EXERCISE OBJECTIVE: Could you retype the lines below, starting at the line holding "by 900 pixels." and stopping at the line holding "RT = np.array([1.0, 0, 0])", inclusive? Copy them exactly and drop the images.
--- BEGIN STORED DATA ---
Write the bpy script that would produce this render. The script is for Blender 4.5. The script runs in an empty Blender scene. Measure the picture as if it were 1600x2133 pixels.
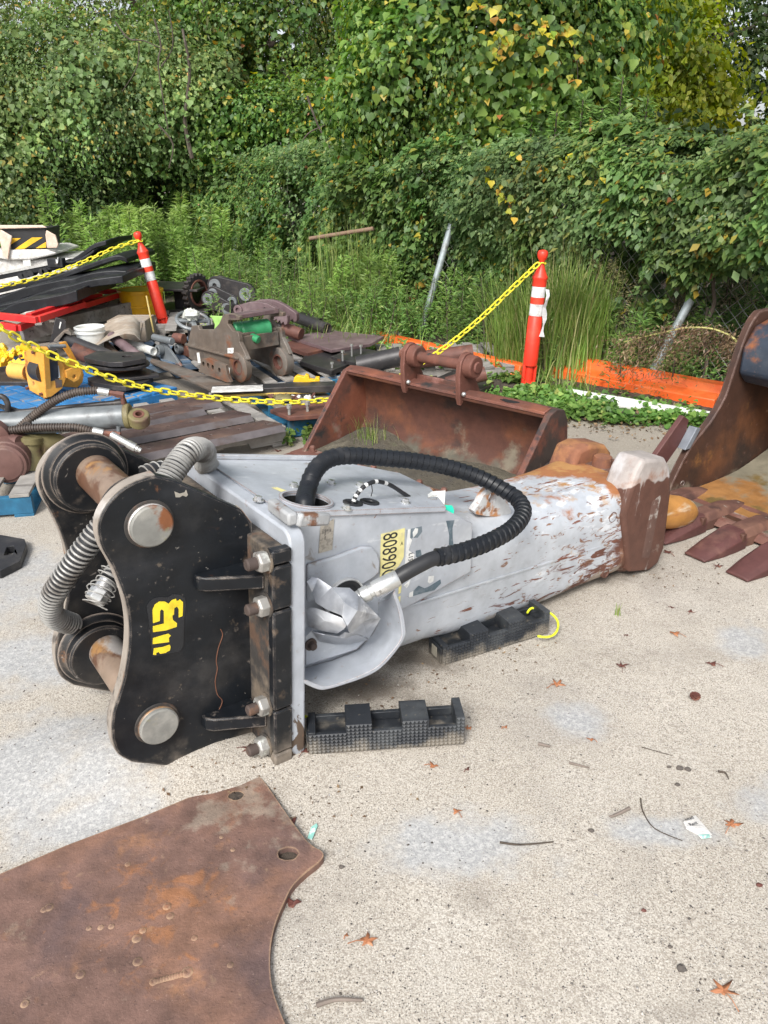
import bpy, math, random
import numpy as np
from mathutils import Vector as V, Matrix
from mathutils.geometry import tessellate_polygon

random.seed(7)
rng = np.random.default_rng(11)
C = bpy.context.scene.collection
S = bpy.context.scene
R = math.radians

# ------------------------------------------------------------------ camera
CAM_H, PITCH = 1.62, R(23.9)
cam = bpy.data.cameras.new('camera')
cam.sensor_fit = 'HORIZONTAL'; cam.sensor_width = 26.0; cam.lens = 26.0
cam.clip_start = 0.05; cam.clip_end = 400
co = bpy.data.objects.new('camera', cam); C.objects.link(co)
co.location = (0, 0, CAM_H); co.rotation_euler = (R(90) - PITCH, 0, 0)
S.camera = co

# ------------------------------------------------------------------ light: bright overcast
SUN_EL, SUN_AZ = 44, 200          # azimuth the light comes from, clockwise from +Y
w = bpy.data.worlds.new('World'); S.world = w; w.use_nodes = True
nt = w.node_tree; bg = nt.nodes['Background']
sky = nt.nodes.new('ShaderNodeTexSky'); sky.sky_type = 'NISHITA'; sky.sun_disc = False
sky.sun_elevation = R(SUN_EL); sky.sun_rotation = R(SUN_AZ)
sky.air_density = 1.0; sky.dust_density = 3.0; sky.ozone_density = 1.0
hs = nt.nodes.new('ShaderNodeHueSaturation'); hs.inputs['Saturation'].default_value = 0.30
hs.inputs['Value'].default_value = 1.35
nt.links.new(sky.outputs[0], hs.inputs['Color']); nt.links.new(hs.outputs[0], bg.inputs[0])
bg.inputs[1].default_value = 0.115
sd = bpy.data.lights.new('sun', 'SUN'); sd.energy = 2.7; sd.angle = R(20); sd.color = (1, .965, .91)
so = bpy.data.objects.new('sun', sd); C.objects.link(so); so.location = (-4, -6, 10)
az, el = R(SUN_AZ), R(SUN_EL)
to_sun = V((math.sin(az) * math.cos(el), math.cos(az) * math.cos(el), math.sin(el)))
so.rotation_euler = to_sun.to_track_quat('Z', 'Y').to_euler()
S.view_settings.view_transform = 'Standard'; S.view_settings.look = 'None'
S.view_settings.exposure = 0.44; S.view_settings.gamma = 1.0
S.view_settings.use_curve_mapping = False
S.render.engine = 'CYCLES'
S.cycles.max_bounces = 6; S.cycles.transparent_max_bounces = 6
S.cycles.use_adaptive_sampling = True
S.cycles.use_denoising = True

# ------------------------------------------------------------------ surveying the place: where a sight line meets a real plane
cp_, sp_ = math.cos(PITCH), math.sin(PITCH)
def ray(px, py):
    x = (px - 800) / 1600; v = (py - 1066.5) / 1600
    return V((x, cp_ - v * sp_, -(sp_ + v * cp_)))
EYE = V((0, 0, CAM_H))
def G(px, py, z=0.0):
    d = ray(px, py); t = (z - CAM_H) / d.z
    return EYE + d * t
def on(px, py, P0, N):
    d = ray(px, py); N = V(N)
    return EYE + d * ((V(P0) - EYE).dot(N) / d.dot(N))
def atY(px, py, Y):
    return on(px, py, (0, Y, 0), (0, 1, 0))
def Z(ox, oy, f, pts):
    return [(ox + p[0] / f, oy + p[1] / f) for p in pts]

class Frame:
    """a thing's own upright frame: local x along heading, y away from the viewer, z up"""
    def __init__(s, O, head, pitch=0, roll=0):
        s.O = V(O)
        s.M = Matrix.Translation(s.O) @ Matrix.Rotation(R(head), 4, 'Z') @ Matrix.Rotation(R(pitch), 4, 'Y') @ Matrix.Rotation(R(roll), 4, 'X')
        s.I = s.M.inverted(); s.m3 = s.M.to_3x3(); s.i3 = s.m3.inverted()
    def hit(s, px, py, axis, val):
        """local point where the sight line meets local plane axis=val"""
        o = s.I @ EYE; d = s.i3 @ ray(px, py)
        t = (val - o[axis]) / d[axis]
        return o + d * t
    def Y(s, px, py, y): return s.hit(px, py, 1, y)
    def X(s, px, py, x): return s.hit(px, py, 0, x)
    def Zp(s, px, py, z): return s.hit(px, py, 2, z)
    def pxz(s, pts, y): return [(q.x, q.z) for q in (s.Y(a, b, y) for a, b in pts)]

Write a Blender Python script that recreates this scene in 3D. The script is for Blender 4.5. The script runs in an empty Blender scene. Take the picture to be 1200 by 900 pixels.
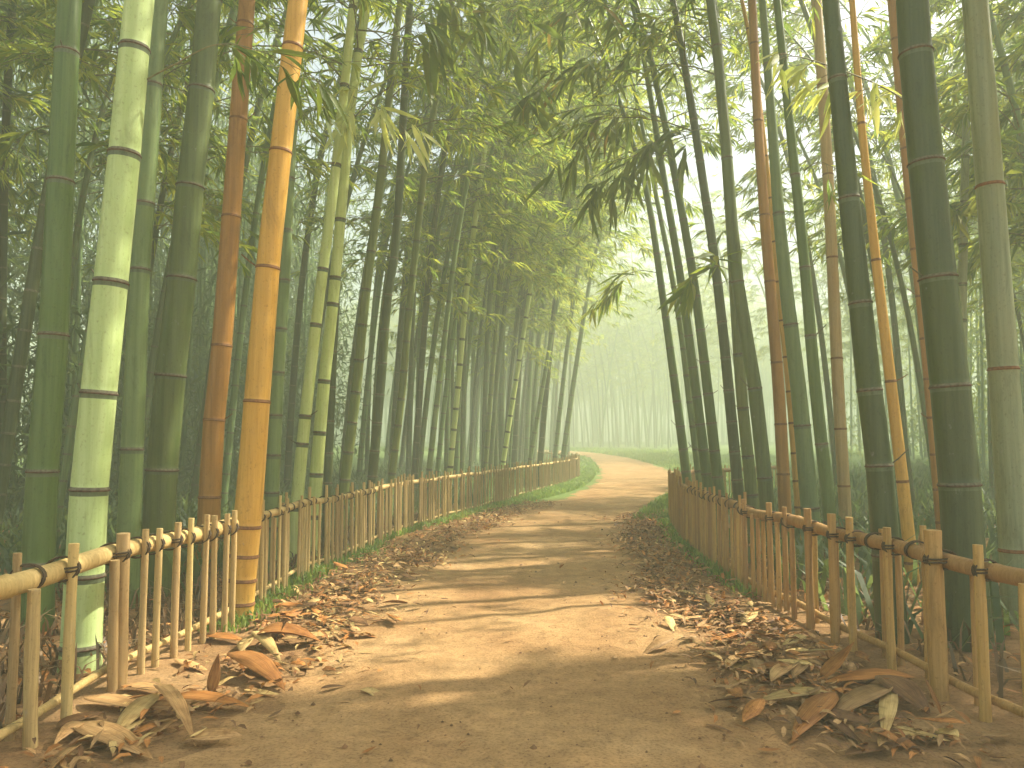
import bpy, math, random
import numpy as np
from mathutils import Vector

random.seed(7)
RNG = np.random.default_rng(11)
scene = bpy.context.scene
COL = scene.collection
D = bpy.data
R = math.radians

# ------------------------------------------------------------------ camera
F = 900.0
CAM = np.array([0.0, 0.0, 1.2])
PITCH = math.atan(67.0 / F)
FWD = np.array([0, math.cos(PITCH), math.sin(PITCH)])
UP = np.array([0, -math.sin(PITCH), math.cos(PITCH)])
RT = np.array([1.0, 0, 0])


def sstep(a, b, t):
    t = np.clip((np.asarray(t, float) - a) / (b - a), 0, 1)
    return t * t * (3 - 2 * t)


def hz(x, y):
    """height of the terrain"""
    x = np.asarray(x, float); y = np.asarray(y, float)
    h = 0.62 * sstep(21, 58, y) + 0.5 * sstep(60, 110, y)
    h = h + 0.012 * np.sin(x * 1.7 + y * 0.6) * np.sin(y * 1.1 - x * 0.4) + 0.006 * np.sin(x * 5.1 + 1) * np.sin(y * 4.3)
    return h


def ray(px, py):
    return FWD * F + RT * (px - 600) + UP * (450 - py)


def at_depth(px, py, d):
    r = ray(px, py)
    return CAM + r * (d / r[1])


def on_ground(px, py, dz=0.0):
    r = ray(px, py) / ray(px, py)[1]
    t = np.linspace(1.0, 120.0, 6000)
    Q = CAM + t[:, None] * r
    below = Q[:, 2] <= hz(Q[:, 0], Q[:, 1]) + dz
    k = int(np.argmax(below)) if below.any() else len(t) - 1
    lo, hi = t[max(0, k - 1)], t[k]
    for _ in range(30):
        m = 0.5 * (lo + hi)
        q = CAM + r * m
        if q[2] <= float(hz(q[0], q[1])) + dz:
            hi = m
        else:
            lo = m
    return CAM + r * hi


def to_px(p):
    v = np.asarray(p) - CAM
    d = v @ FWD
    return 600 + F * (v @ RT) / d, 450 - F * (v @ UP) / d, d


cam = D.cameras.new('camera')
cam.sensor_width = 36.0
cam.lens = 36.0 * F / 1200.0
cam.clip_start = 0.05
cam.clip_end = 1000
cam_o = D.objects.new('camera', cam)
COL.objects.link(cam_o)
cam_o.location = CAM
cam_o.rotation_euler = (R(90) + PITCH, 0, 0)
scene.camera = cam_o

# ------------------------------------------------------------------ light
SUN_AZ, SUN_EL = R(69), R(46)
SUN = np.array([math.sin(SUN_AZ) * math.cos(SUN_EL), math.cos(SUN_AZ) * math.cos(SUN_EL), math.sin(SUN_EL)])
w = D.worlds.new('World')
scene.world = w
w.use_nodes = True
nt = w.node_tree
nt.nodes.clear()
sky = nt.nodes.new('ShaderNodeTexSky')
sky.sky_type = 'NISHITA'
sky.sun_disc = False
sky.sun_elevation = SUN_EL
sky.sun_rotation = SUN_AZ
sky.air_density = 0.6
sky.dust_density = 5.0
bg = nt.nodes.new('ShaderNodeBackground')
bg.inputs['Strength'].default_value = 0.14
wo = nt.nodes.new('ShaderNodeOutputWorld')
nt.links.new(sky.outputs[0], bg.inputs[0])
nt.links.new(bg.outputs[0], wo.inputs[0])
sl = D.lights.new('sun', 'SUN')
sl.energy = 5.0
sl.angle = R(0.9)
sl.color = (1.0, 0.92, 0.76)
so = D.objects.new('sun', sl)
COL.objects.link(so)
so.rotation_euler = Vector(SUN).to_track_quat('Z', 'Y').to_euler()
so.location = (20, 12, 30)

scene.view_settings.view_transform = 'Standard'
scene.view_settings.look = 'None'
scene.view_settings.gamma = 1.0
scene.view_settings.exposure = 1.62
scene.view_settings.use_curve_mapping = False
scene.render.engine = 'CYCLES'
cy = scene.cycles
cy.use_denoising = True
try:
    cy.denoiser = 'OPENIMAGEDENOISE'
    cy.denoising_input_passes = 'RGB_ALBEDO_NORMAL'
except Exception:
    pass
cy.max_bounces = 7
cy.diffuse_bounces = 4
cy.glossy_bounces = 2
cy.transmission_bounces = 4
cy.volume_bounces = 2
cy.transparent_max_bounces = 8
cy.sample_clamp_indirect = 8.0
cy.use_adaptive_sampling = True
cy.adaptive_threshold = 0.02


# ------------------------------------------------------------------ materials
def new_mat(name):
    m = D.materials.new(name)
    m.use_nodes = True
    n = m.node_tree
    n.nodes.clear()
    out = n.nodes.new('ShaderNodeOutputMaterial')
    return m, n, out


def ramp(n, stops):
    r = n.nodes.new('ShaderNodeValToRGB')
    el = r.color_ramp.elements
    while len(el) < len(stops):
        el.new(0.5)
    for e, (p, c) in zip(el, stops):
        e.position = p
        e.color = (*c, 1)
    return r


def noise(n, vec, scale, detail=4, rough=0.55, dist=0.0):
    t = n.nodes.new('ShaderNodeTexNoise')
    t.inputs['Scale'].default_value = scale
    t.inputs['Detail'].default_value = detail
    t.inputs['Roughness'].default_value = rough
    t.inputs['Distortion'].default_value = dist
    if vec is not None:
        n.links.new(vec, t.inputs['Vector'])
    return t


def mapping(n, scale, src='Object'):
    tc = n.nodes.new('ShaderNodeTexCoord')
    mp = n.nodes.new('ShaderNodeMapping')
    mp.inputs['Scale'].default_value = scale
    n.links.new(tc.outputs[src], mp.inputs[0])
    return mp.outputs[0]


def mixc(n, fac, a, b, mode='MIX'):
    m = n.nodes.new('ShaderNodeMix')
    m.data_type = 'RGBA'
    m.blend_type = mode
    for sock, v in ((m.inputs[0], fac), (m.inputs[6], a), (m.inputs[7], b)):
        if isinstance(v, (int, float)):
            sock.default_value = v
        elif isinstance(v, tuple):
            sock.default_value = (*v, 1)
        else:
            n.links.new(v, sock)
    return m.outputs[2]


def stalk_mat(name, dark, light, blotch, rough=0.42, streak=26.0, var=0.0, bump=0.25, zs=0.9):
    """bamboo skin: fine lengthwise streaks, soft blotches, thin wax"""
    m, n, out = new_mat(name)
    b = n.nodes.new('ShaderNodeBsdfPrincipled')
    v = mapping(n, (streak, streak, zs))
    f = noise(n, v, 1.0, 6, 0.65, 0.3)
    v2 = mapping(n, (3.0, 3.0, 1.1))
    g = noise(n, v2, 1.0, 4, 0.6, 0.5)
    r1 = ramp(n, [(0.30, dark), (0.72, light)])
    n.links.new(f.outputs[0], r1.inputs[0])
    r2 = ramp(n, [(0.48, (0, 0, 0)), (0.72, (0.75, 0.75, 0.75))])
    n.links.new(g.outputs[0], r2.inputs[0])
    c = mixc(n, r2.outputs[0], r1.outputs[0], blotch)
    v5 = mapping(n, (7, 7, 1.6))
    g5 = noise(n, v5, 1.0, 6, 0.72, 1.2)
    r5 = ramp(n, [(0.30, (0.58, 0.57, 0.50)), (0.46, (1, 1, 1)), (0.62, (1, 1, 1)), (0.78, (1.22, 1.2, 1.12))])
    n.links.new(g5.outputs[0], r5.inputs[0])
    c = mixc(n, 0.75, c, r5.outputs[0], 'MULTIPLY')
    v6 = mapping(n, (14, 14, 10))
    g6 = noise(n, v6, 1.0, 5, 0.7)
    r6 = ramp(n, [(0.66, (0, 0, 0)), (0.72, (0.5, 0.5, 0.5))])
    n.links.new(g6.outputs[0], r6.inputs[0])
    c = mixc(n, r6.outputs[0], c, tuple(min(0.8, 0.35 * q + 0.18) for q in light))
    v3 = mapping(n, (60, 60, 45))
    h = noise(n, v3, 1.0, 3, 0.7)
    r3 = ramp(n, [(0.30, (0.55, 0.5, 0.42)), (0.42, (1, 1, 1))])
    n.links.new(h.outputs[0], r3.inputs[0])
    c = mixc(n, 0.6, c, r3.outputs[0], 'MULTIPLY')
    if var:
        oi = n.nodes.new('ShaderNodeObjectInfo')
        hs = n.nodes.new('ShaderNodeHueSaturation')
        mr = n.nodes.new('ShaderNodeMapRange')
        mr.inputs['To Min'].default_value = 1 - var
        mr.inputs['To Max'].default_value = 1 + var
        n.links.new(oi.outputs['Random'], mr.inputs['Value'])
        n.links.new(mr.outputs[0], hs.inputs['Value'])
        mr2 = n.nodes.new('ShaderNodeMapRange')
        mr2.inputs['To Min'].default_value = 0.5 - var * 0.03
        mr2.inputs['To Max'].default_value = 0.5 + var * 0.05
        n.links.new(oi.outputs['Random'], mr2.inputs['Value'])
        n.links.new(mr2.outputs[0], hs.inputs['Hue'])
        n.links.new(c, hs.inputs['Color'])
        c = hs.outputs[0]
    n.links.new(c, b.inputs['Base Color'])
    b.inputs['Roughness'].default_value = rough
    b.inputs['Specular IOR Level'].default_value = 0.35
    bp = n.nodes.new('ShaderNodeBump')
    bp.inputs['Strength'].default_value = bump
    bp.inputs['Distance'].default_value = 0.004
    n.links.new(f.outputs[0], bp.inputs['Height'])
    n.links.new(bp.outputs[0], b.inputs['Normal'])
    n.links.new(b.outputs[0], out.inputs[0])
    return m


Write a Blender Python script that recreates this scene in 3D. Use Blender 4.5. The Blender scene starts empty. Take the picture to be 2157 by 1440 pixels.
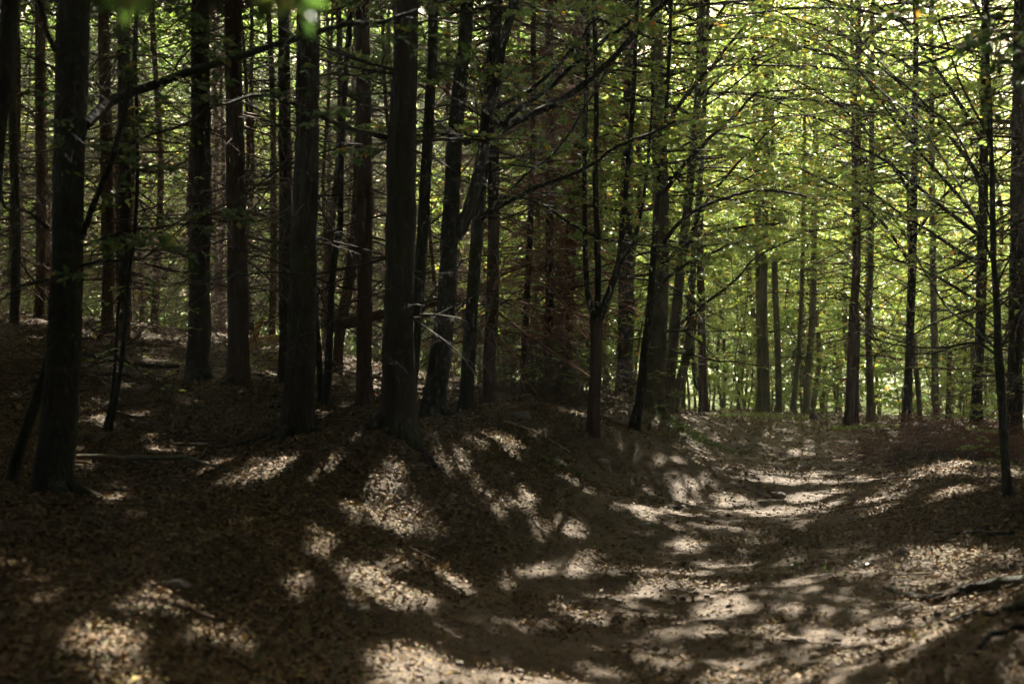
import bpy, math, random
import numpy as np
from mathutils import Vector

sc = bpy.context.scene
HAZE = True
COL = sc.collection
rng = np.random.default_rng(7)
random.seed(7)

# ------------------------------------------------------------------ camera, world, sun, exposure
F = 2996.0; CX = 1078.5; HY = 740.0; CAMZ = 1.5
cam_d = bpy.data.cameras.new('camera'); cam = bpy.data.objects.new('camera', cam_d); COL.objects.link(cam)
cam.location = (0, 0, CAMZ); cam.rotation_euler = (math.radians(90), 0, 0)
cam_d.lens = 50; cam_d.sensor_width = 36; cam_d.shift_y = 20/2157.0
cam_d.clip_start = 0.05; cam_d.clip_end = 2000
cam_d.dof.use_dof = True; cam_d.dof.focus_distance = 19.0; cam_d.dof.aperture_fstop = 2.4
sc.camera = cam
SUN_AZ = math.radians(12); SUN_EL = math.radians(43)
SDIR = np.array([math.sin(SUN_AZ)*math.cos(SUN_EL), math.cos(SUN_AZ)*math.cos(SUN_EL), math.sin(SUN_EL)])
world = bpy.data.worlds.new('World'); sc.world = world; world.use_nodes = True
wn = world.node_tree.nodes; wl = world.node_tree.links
bg = wn['Background']; sky = wn.new('ShaderNodeTexSky'); sky.sky_type = 'NISHITA'; sky.sun_disc = False
sky.sun_elevation = SUN_EL; sky.sun_rotation = SUN_AZ
sky.air_density = 1.0; sky.dust_density = 6.0; sky.ozone_density = 0.3
wt = wn.new('ShaderNodeMix'); wt.data_type = 'RGBA'; wt.blend_type = 'MULTIPLY'; wt.inputs[0].default_value = 1; wt.inputs[7].default_value = (1.12, 1.0, .80, 1)
wl.new(sky.outputs[0], wt.inputs[6]); wl.new(wt.outputs[2], bg.inputs[0]); bg.inputs[1].default_value = 0.095
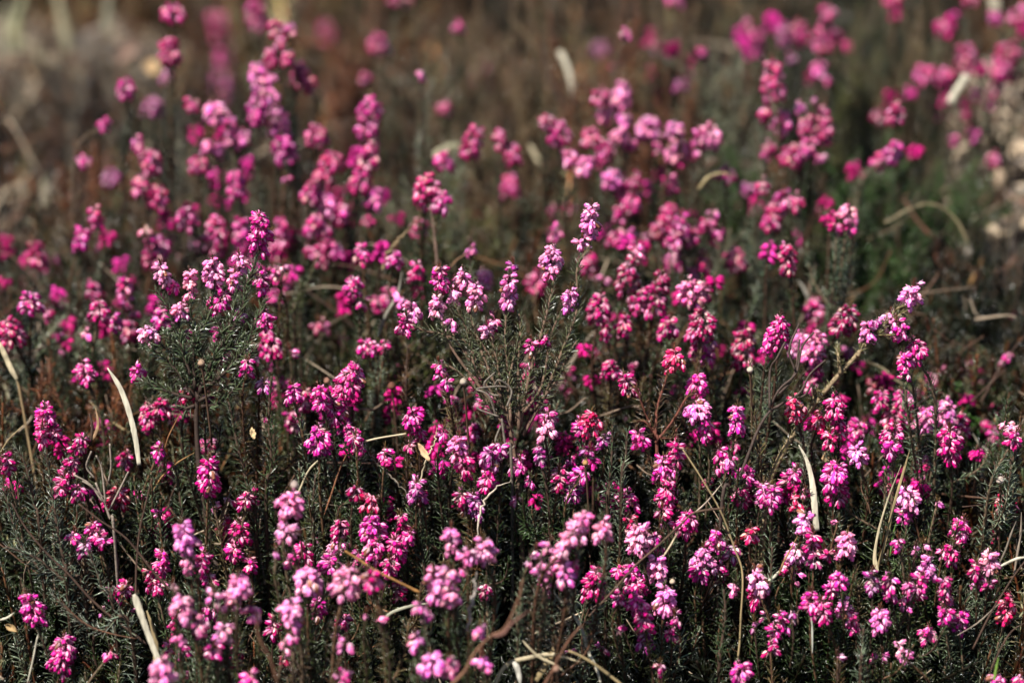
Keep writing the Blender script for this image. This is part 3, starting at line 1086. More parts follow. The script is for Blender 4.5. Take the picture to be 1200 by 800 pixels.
--- END STORED DATA ---
RESULT OF THE EXERCISE:
Write a Blender Python script that recreates this scene in 3D. The script is for Blender 4.5. The script runs in an empty Blender scene. Take the picture to be 1200 by 900 pixels.
import bpy, math, random
import numpy as np
from mathutils import Vector

random.seed(7)
RNG = np.random.default_rng(11)
scene = bpy.context.scene
COL = scene.collection
D = bpy.data
R = math.radians

# ------------------------------------------------------------------ camera
F = 900.0
CAM = np.array([0.0, 0.0, 1.2])
PITCH = math.atan(67.0 / F)
FWD = np.array([0, math.cos(PITCH), math.sin(PITCH)])
UP = np.array([0, -math.sin(PITCH), math.cos(PITCH)])
RT = np.array([1.0, 0, 0])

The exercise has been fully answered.